_Given material_:
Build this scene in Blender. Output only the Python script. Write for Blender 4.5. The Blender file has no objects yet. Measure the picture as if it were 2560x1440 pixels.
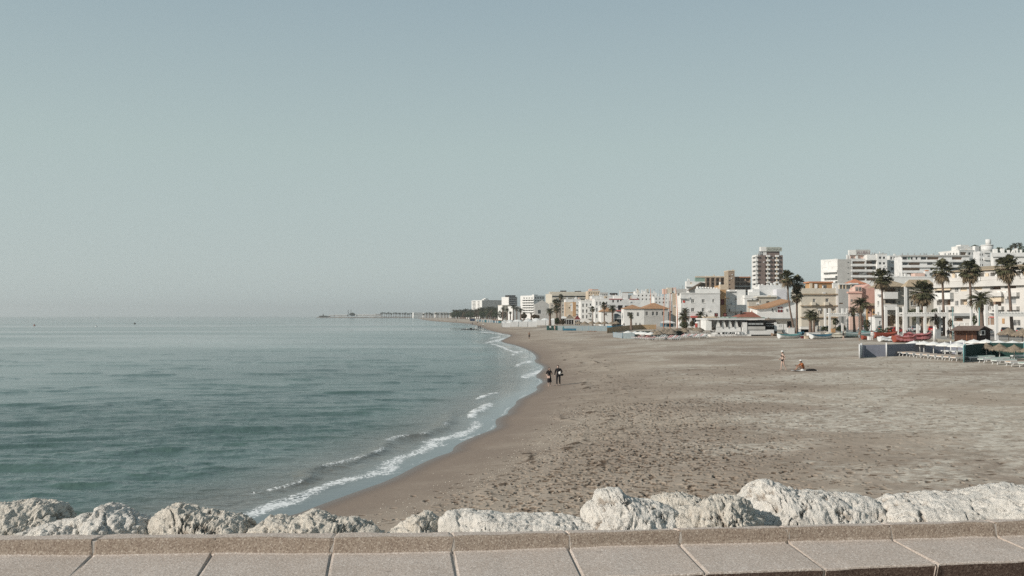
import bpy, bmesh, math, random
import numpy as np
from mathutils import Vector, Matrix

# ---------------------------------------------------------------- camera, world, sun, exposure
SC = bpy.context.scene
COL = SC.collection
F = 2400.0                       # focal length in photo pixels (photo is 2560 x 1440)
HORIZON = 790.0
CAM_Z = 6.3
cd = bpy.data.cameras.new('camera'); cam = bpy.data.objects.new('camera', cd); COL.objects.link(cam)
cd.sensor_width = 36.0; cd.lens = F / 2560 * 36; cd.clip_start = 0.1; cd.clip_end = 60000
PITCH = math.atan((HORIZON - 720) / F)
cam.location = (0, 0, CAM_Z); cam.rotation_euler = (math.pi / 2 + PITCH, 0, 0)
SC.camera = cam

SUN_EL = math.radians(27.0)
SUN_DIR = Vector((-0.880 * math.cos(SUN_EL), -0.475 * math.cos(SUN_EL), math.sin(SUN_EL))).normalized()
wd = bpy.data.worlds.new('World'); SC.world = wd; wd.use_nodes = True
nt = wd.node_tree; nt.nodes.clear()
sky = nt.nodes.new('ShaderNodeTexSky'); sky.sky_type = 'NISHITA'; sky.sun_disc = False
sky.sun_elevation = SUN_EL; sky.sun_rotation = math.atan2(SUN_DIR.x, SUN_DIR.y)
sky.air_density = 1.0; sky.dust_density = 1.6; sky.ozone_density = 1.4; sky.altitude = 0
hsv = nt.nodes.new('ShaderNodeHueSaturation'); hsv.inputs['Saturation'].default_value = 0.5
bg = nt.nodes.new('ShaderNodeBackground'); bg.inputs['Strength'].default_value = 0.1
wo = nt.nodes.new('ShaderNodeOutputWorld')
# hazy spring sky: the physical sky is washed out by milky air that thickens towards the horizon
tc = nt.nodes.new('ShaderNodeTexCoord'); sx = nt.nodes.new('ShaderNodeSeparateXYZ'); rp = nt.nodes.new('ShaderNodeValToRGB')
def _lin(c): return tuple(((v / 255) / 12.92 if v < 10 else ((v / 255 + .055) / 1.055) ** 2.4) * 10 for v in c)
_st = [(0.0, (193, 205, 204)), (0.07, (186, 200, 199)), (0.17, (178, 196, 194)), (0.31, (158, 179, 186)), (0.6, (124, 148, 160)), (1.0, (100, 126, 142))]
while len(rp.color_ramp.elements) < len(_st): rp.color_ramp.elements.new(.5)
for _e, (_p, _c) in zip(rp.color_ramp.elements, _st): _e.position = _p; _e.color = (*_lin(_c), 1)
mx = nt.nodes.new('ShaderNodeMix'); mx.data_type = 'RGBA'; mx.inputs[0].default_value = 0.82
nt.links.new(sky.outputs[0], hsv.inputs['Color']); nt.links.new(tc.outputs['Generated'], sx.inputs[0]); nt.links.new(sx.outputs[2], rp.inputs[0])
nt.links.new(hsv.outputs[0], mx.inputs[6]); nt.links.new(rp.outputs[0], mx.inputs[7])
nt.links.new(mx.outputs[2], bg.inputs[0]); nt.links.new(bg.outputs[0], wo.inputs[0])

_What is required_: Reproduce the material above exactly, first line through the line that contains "from mathutils import Vector, Matrix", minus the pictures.

_Answer to the problem_:
Build this scene in Blender. Output only the Python script. Write for Blender 4.5. The Blender file has no objects yet. Measure the picture as if it were 2560x1440 pixels.
import bpy, bmesh, math, random
import numpy as np
from mathutils import Vector, Matrix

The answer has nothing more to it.